Это была старая экспансионистская политика Католицизма, направленная против Православия, приведшая к тому, что в XVI веке население Литвы и западнорусских земель было включено в орбиту Рима. Медленно, но явно процесс возвращения к исконной вере стал наблюдаться в XVIII веке, особенно со второй его половины.

Укрепление позиций России в Польше, а потом ее распад и разделение привели к тому, что в Православной Империи оказались значительные группы населения, некогда насильственно отторгнутые от Православия. Началось массовое возвращение униатов в лоно Православия.
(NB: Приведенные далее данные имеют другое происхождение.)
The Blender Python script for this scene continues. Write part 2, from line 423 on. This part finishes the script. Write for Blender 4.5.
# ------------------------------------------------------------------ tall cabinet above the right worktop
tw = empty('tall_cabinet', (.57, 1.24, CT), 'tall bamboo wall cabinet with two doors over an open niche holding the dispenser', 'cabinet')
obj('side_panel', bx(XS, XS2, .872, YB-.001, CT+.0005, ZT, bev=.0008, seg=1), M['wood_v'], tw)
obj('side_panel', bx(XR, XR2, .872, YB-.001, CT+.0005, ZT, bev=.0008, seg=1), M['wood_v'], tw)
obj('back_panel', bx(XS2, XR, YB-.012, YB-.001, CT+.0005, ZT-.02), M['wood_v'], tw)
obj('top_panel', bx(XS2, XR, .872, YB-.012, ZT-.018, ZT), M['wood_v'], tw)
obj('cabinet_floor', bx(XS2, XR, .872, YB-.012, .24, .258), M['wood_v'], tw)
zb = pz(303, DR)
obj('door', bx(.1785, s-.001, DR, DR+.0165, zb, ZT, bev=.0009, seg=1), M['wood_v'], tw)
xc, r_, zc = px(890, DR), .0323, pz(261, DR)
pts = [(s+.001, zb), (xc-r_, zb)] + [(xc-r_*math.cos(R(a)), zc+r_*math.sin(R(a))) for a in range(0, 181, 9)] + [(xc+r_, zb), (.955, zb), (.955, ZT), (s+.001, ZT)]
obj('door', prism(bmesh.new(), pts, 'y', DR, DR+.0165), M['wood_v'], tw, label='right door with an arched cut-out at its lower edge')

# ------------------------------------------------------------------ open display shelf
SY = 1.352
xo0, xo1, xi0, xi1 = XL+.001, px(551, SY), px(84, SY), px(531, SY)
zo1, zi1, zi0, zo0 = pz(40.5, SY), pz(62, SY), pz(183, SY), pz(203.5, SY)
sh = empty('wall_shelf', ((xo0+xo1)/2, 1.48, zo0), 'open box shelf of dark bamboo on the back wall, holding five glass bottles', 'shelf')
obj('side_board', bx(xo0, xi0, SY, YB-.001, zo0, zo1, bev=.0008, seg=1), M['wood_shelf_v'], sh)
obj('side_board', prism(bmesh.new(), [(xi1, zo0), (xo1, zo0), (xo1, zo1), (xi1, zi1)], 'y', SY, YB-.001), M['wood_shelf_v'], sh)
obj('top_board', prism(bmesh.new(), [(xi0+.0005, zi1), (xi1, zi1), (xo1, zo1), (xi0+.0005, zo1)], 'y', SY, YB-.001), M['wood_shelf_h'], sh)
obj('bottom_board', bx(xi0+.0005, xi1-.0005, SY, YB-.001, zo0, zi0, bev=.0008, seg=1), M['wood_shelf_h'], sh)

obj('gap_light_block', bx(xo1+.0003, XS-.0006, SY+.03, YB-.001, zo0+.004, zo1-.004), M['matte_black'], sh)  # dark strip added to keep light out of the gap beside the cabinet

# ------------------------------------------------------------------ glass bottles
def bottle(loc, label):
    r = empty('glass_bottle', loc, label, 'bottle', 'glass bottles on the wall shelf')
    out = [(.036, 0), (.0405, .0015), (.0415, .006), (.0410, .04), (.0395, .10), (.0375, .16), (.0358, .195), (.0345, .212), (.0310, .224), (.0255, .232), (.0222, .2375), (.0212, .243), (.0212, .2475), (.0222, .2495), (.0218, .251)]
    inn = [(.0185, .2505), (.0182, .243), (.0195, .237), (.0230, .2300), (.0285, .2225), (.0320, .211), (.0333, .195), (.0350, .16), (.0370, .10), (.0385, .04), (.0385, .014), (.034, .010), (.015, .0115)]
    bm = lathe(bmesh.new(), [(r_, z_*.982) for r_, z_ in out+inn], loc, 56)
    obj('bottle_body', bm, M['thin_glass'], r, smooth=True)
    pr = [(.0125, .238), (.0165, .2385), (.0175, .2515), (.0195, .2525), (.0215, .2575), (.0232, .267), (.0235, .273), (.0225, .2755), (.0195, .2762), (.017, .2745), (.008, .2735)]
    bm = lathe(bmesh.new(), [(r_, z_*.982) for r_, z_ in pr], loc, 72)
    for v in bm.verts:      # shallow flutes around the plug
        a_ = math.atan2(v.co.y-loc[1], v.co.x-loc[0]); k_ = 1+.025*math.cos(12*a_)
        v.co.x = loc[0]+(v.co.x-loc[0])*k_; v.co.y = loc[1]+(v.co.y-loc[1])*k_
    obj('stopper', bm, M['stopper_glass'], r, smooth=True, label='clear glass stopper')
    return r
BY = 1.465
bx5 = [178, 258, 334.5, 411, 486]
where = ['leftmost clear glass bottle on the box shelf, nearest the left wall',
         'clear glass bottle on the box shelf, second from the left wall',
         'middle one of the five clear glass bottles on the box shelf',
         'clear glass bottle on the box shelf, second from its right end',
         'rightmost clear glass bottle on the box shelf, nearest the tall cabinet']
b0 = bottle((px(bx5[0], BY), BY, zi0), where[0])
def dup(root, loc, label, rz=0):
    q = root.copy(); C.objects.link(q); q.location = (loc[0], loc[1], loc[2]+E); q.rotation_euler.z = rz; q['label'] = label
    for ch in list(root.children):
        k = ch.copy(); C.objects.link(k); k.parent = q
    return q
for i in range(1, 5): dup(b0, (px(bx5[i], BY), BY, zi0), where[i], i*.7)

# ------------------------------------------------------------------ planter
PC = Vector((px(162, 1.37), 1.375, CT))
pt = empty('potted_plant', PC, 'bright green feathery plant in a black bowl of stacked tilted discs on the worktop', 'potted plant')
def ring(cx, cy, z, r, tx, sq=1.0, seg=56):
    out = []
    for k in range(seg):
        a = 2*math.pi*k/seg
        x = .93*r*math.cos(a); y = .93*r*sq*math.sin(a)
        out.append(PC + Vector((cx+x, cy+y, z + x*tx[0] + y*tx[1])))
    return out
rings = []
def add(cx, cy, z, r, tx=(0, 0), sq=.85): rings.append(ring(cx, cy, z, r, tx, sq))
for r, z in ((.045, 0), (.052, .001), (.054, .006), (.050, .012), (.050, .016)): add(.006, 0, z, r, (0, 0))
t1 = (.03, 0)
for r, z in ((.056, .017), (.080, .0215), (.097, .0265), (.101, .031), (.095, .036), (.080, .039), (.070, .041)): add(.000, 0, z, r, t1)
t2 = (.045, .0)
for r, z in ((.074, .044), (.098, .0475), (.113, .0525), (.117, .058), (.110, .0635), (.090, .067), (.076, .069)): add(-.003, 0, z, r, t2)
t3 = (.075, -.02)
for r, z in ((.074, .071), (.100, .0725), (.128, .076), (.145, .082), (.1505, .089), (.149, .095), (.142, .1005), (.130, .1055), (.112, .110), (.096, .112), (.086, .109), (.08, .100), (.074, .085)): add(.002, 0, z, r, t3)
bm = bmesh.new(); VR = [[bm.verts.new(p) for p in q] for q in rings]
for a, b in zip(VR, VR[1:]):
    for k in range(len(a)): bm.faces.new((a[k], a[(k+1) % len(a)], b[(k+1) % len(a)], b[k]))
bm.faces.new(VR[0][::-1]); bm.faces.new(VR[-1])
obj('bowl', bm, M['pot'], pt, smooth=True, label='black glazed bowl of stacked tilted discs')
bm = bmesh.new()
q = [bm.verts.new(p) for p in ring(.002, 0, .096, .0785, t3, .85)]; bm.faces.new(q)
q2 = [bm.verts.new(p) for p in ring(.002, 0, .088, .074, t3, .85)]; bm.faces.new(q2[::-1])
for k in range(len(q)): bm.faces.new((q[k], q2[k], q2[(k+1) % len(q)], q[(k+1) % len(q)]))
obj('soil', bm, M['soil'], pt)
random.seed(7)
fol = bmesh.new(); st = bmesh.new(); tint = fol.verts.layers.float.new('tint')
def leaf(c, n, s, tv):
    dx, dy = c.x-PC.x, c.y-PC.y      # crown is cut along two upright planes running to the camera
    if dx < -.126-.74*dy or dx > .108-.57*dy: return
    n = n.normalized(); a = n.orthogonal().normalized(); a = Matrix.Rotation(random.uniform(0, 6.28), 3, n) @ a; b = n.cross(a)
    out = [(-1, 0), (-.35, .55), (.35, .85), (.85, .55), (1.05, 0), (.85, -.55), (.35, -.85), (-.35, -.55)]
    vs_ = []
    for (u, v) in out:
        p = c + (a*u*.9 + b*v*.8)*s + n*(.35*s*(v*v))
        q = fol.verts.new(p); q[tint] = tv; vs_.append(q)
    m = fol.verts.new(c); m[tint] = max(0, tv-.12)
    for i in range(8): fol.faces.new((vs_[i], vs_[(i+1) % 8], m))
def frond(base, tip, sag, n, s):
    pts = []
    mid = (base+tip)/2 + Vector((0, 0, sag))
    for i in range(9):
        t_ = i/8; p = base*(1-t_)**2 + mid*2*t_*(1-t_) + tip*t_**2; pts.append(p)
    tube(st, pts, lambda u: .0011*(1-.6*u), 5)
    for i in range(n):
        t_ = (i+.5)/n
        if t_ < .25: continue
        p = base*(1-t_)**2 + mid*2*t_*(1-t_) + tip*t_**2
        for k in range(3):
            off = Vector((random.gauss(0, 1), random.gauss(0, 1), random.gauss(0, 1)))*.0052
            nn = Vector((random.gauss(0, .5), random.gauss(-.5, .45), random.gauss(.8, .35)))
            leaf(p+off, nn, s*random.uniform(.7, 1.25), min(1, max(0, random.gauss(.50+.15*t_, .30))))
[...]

Число таковых за время царствования Екатерины II достигло почти двух миллионов человек. В 1794 году Екатерина издала специальный указ, разрешающий подобный свободный переход. В том же указе была гарантирована «повсеместно» полная неприкосновенность православным, латинянам и униатам.

Николай Павлович, чрезвычайно чувствительно относившийся к религиозной жизни, не мог не проявлять заинтересованности к церковному устроению. В 1827 году униат Иосиф Семашко[124] (1798–1868), асессор коллегии Луцкой епархии, направил в Петербург подробную «записку» о трудном положении униатов, о притеснении их сторонниками латинского обряда.

«Записка» Семашко способствовала созданию в апреле 1828 года в Петербурге «Греко-униатской коллегии» для разбора униатских дел. В декабре 1831 года появился указ Императора Подольскому и Волынскому губернатору. В нем говорилось:

«Расстроенное состояние, в коем находится большая часть Греко-российских церквей в западных губерниях, обратило особенное мое внимание. Признавая оное не соответствующим никакому приличию, тогда как главное население некоторых из губерний сих принадлежит к господствующей вере, и как в одних и тех же селениях существуют огромные храмы римско-католические и развалины наших церквей, я предположил принять решительные меры к приведению сих последних в приличное благолепие».

С 1835 года, с согласия униатских пастырей, началось уничтожение в их храмах латинских обрядов, органов, колокольчиков и восстановление иконостасов. Без какого-либо принуждения многие пастыри стали переводить службы и богослужебные книги на славянский язык, что вызвало бурное возмущение в Риме.

«Греко-униатская коллегия», которую в 1838 году возглавил епископ Иосиф (Семашко), подняла вопрос о воссоединении униатов с Православной Церковью. Был составлен специальный «Акт соединения», который подписывали отдельные пастыри, а 12 февраля 1839 года на соборе в Полоцке он стал соборным решением. В тот день в полоцком соборе впервые за долгое время на службе поминался не Римский папа, а православные патриархи и митрополиты.

Соборное волеизъявление было отправлено на одобрение Николая I, который передал его на рассмотрение Синода. 25 марта 1839 года появилось синодальное определение, в котором приветствовались «мудрые меры, которыми униатской церкви открыт свободный и беспрепятственный путь к возвращению в недра древней и истинной Матери».

На определении Синода Николай I начертал резолюцию: «Благодарю Бога и приемлю». По случаю этого события была отчеканена особая медаль с образом Спасителя и надписями: «Такова имамы первосвященника» и «Отторгнуты насилием (1596), воссоединены любовью (1839)»[125].

Николай Павлович не питал никакой антипатии к неправославным конфессиям. Будучи Царем Православным, являясь, согласно закону и исторической традиции, высшим земным покровителем и попечителем Церкви, он не позволял себе никогда выпадов против иных церквей, признающих и поклоняющихся Иисусу Христу.

Даже относительно Католицизма, несколько столетий ведущего экспансию на каноническую территорию Православия, у него не было заведомых пристрастий. После мятежа в Польше, когда со всей очевидностью выяснилась подстрекательская роль католического епископата, он винил в том не Католичество как таковое, а отдельных клириков.

Император знал, что в Католицизме всегда существовало два начала: христианское и папское. То, что папизм в последние века безраздельно возобладал, являлось бедой Западной церкви, но при этом все равно сохранялись ее христианские корни и основы.